And how we act always directly gives us the results that we experience in
our life. So, let's go back to my example that I started out this episode with.
If I move cities and I have the thought, "I am not important to other people.
It doesn't matter if I'm here or not."
And I have the feeling of ambivalence, or maybe a little bit of sadness that's
in me. And then the actions that I take, because I have that thought, "it
doesn't matter if I'm here or not; doesn't matter that much to people," and
I—that thought is creating sadness. Let's say a little bit of sadness. And
then I will probably not reach out to them.
The actions that I take from that sadness might be to not reach out to them,
to not stay in touch, to not invite them up to see me in the new city that I
live in, to just focus in on building new relationships. Maybe when I come home to visit, I don't reach out to connect as much as I would if I had the
thought, "this person's important to me," right?
And if I'm thinking, "it doesn't matter if I'm here or not," and I'm feeling a
little bit sad, and I'm not reaching out, what ends up happening is it really
doesn't—it gives me the result that it really doesn't matter if I'm here or not,
because those relationships become more and more distant, and I create
that reality.
And also, I give them the impression that it's not really important to me
whether they're around or not. Ew, right? Oh, my gosh. That's the opposite
of what I feel and what I wanted! But you can see how my idea about how
important I am to them creates a feeling or my actions that show them how
important they are to me.
So, this is the example of the circumstance of me moving cities. The
thought that it doesn't really matter if I'm around or not. The feeling of a little
bit of sadness. The actions of not staying in touch. And the result of those
relationships becoming more distant and it not mattering that much if I'm
here or not.
So, that is an example of how The Model works. Now let's take that in a
little bit of a different context and say, I, you know, I move cities and I want
to make sure that I stay in touch with the people that are most important to
me. I think these people are so important to me, and I feel love, and I feel
determined to stay in touch with them.
Then I take the actions of staying in connection with them. Updating them
on what's going on for me in my life. Reaching out when I'm in for a visit
and making sure I'm seeing all of them, asking what's going on in their
lives, making sure we're staying connected through phone calls, and
inviting them up to see me.
And what ends up happening is our relationships are stronger, and they
know they're important to me, and I am important to me because I'm
valuing how important I am to other people. It creates the result in my life of
really valuable, important relationships where we're mutually supportive
and caring about each other. So, these are two examples of how The
Model can show up.
Here's a few other things I want to say before I give you a practice that you
can do this week if you would like to. So, when you have a thought, that
second line—So, I'm going to remind you. There's the circumstances (the
first line). The second line of this model is that you have a thought about
the circumstance that generates a feeling in your body, which is a one-word
emotion. That third line. And then that determines how you act or don't act,
what you do and do not do. And that's the fourth line. And then the fifth line
is that you always experience the results in your life because of how you
act and don't act.
I'm going to tell you a couple different things about this. If you want to use
this tool to look at what's going on in your life, you can start anywhere. You
can start by putting five lines down: circumstance, thought, feeling, action,
result, and then putting in how you're acting or how you're not working in
the fourth line, in the action line. And then ask yourself, how am I feeling
that's making me act like that?
What am I thinking that's making me feel this way and act this way? Or if
you have a big feeling and you want to understand where it's coming from
and why it's there and what it's creating in your life, you can start there. You
can say, I'm feeling angry. And you rate that in that third line. And you
think, "What am I thinking that's making me feel angry?" Put a sentence of
what that thought is in the second line and the circumstance, the neutral
fact that you're having the thought about, in the first line. And then you can
fill in: how are you acting when you're thinking and feeling this way?
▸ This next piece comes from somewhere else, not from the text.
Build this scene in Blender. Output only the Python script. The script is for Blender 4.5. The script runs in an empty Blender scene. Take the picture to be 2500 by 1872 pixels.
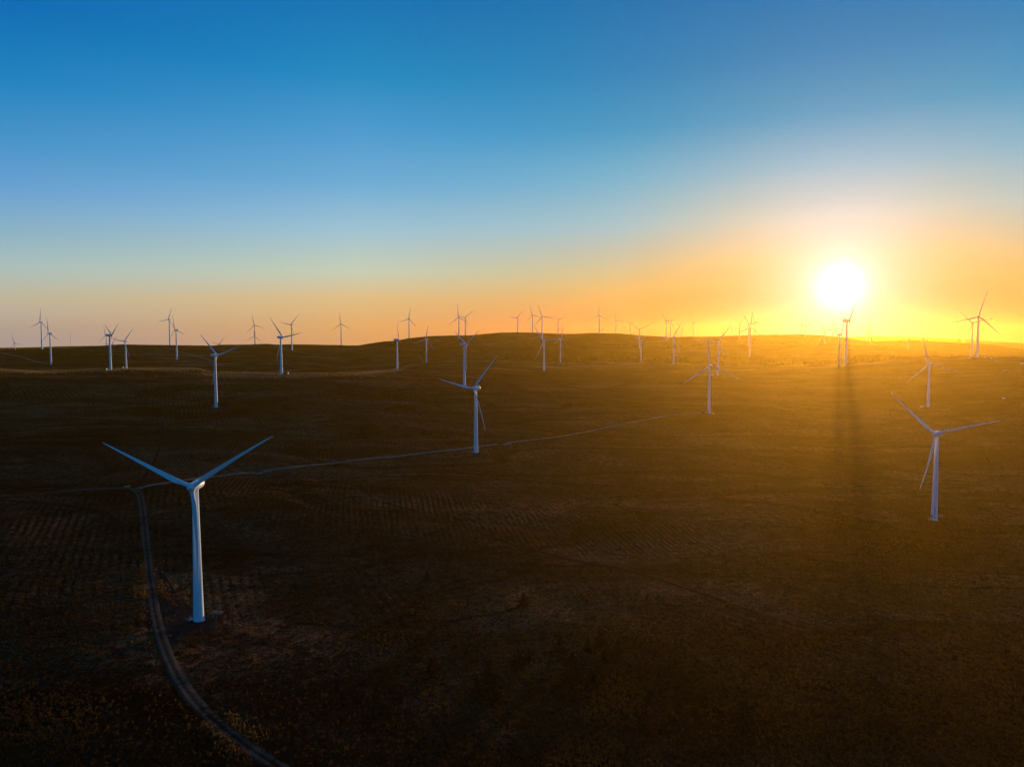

How are you not acting? What's the result that it's giving? So, you can start
anywhere, and of course you can start with your thoughts, which are my
favorite place to start. I like to write out every morning for five or ten
minutes a page of everything that's in my head. I call that a thought
download. And then I underline like three to five thoughts that I want to put
into a model to see what they're creating so I can just be more aware of
what I'm creating in my life.
Why am I feeling how I'm feeling? Why am I acting the way I'm acting?
And the most magical thing about this model is that the result will always
prove the thought every time. If you're really looking at one clear snapshot
of a thought that creates a feeling that creates action or inaction, and that gives you your result, that result will always prove your thought. It is amazing.
And what that does is it shows us how our thoughts become prophecies for
what we're experiencing in our lives and how much agency we have over
how we're thinking. Because we can't control other people. We can't control
the facts of the life that we're walking around in, right? The things outside of
our control, like the weather and our past and, and the news and what
other people say and do.
But we can control our thoughts, our feelings, and how we act. So, this
model can give you a window into how you're thinking, feeling, and acting,
and to give you more awareness and more choice. The last thing that I
want to say about this is if you're starting to use this tool and do some
models, if you're having a thought about someone else, for instance, that
person's such a punk, almost always the result will be that you will act like
a punk.
It's projection, my friends. So, almost always, when we have a thought
about someone else, it comes true in how we behave. And the result that
we experience, either for ourselves—if we're thinking that somebody else is
being punky, it's being cheeky, we will end up probably either being cheeky
to ourselves or to them, or to both.
So, that is what I have for you today. And what I'd love to offer you is that
practice of either writing all of your thoughts out in the morning and playing
around with these five lines of this model or writing things out right before a
big event or something you're about to do, and just seeing what you're
thinking about it, and then putting some things into The Model. Or taking a
feeling that you have, a really big feeling, and putting it into The Model.
That is what I will offer you to do this week and just see what happens.
And, my friends, please direct message me, text me, email me, whatever,
and tell me what comes up. You can even take a snapshot of your model
and direct message it to me on Instagram or Facebook, or email it to me,
and I'll tell you what I think about it.
This model changes lives and it is truly amazing in becoming more aware,
more awake, more evolved, and conscious about how you're thinking, feeling, and acting, and ultimately how you're creating the world and the life
that you're walking around in. That's what I've got for you today, my friends.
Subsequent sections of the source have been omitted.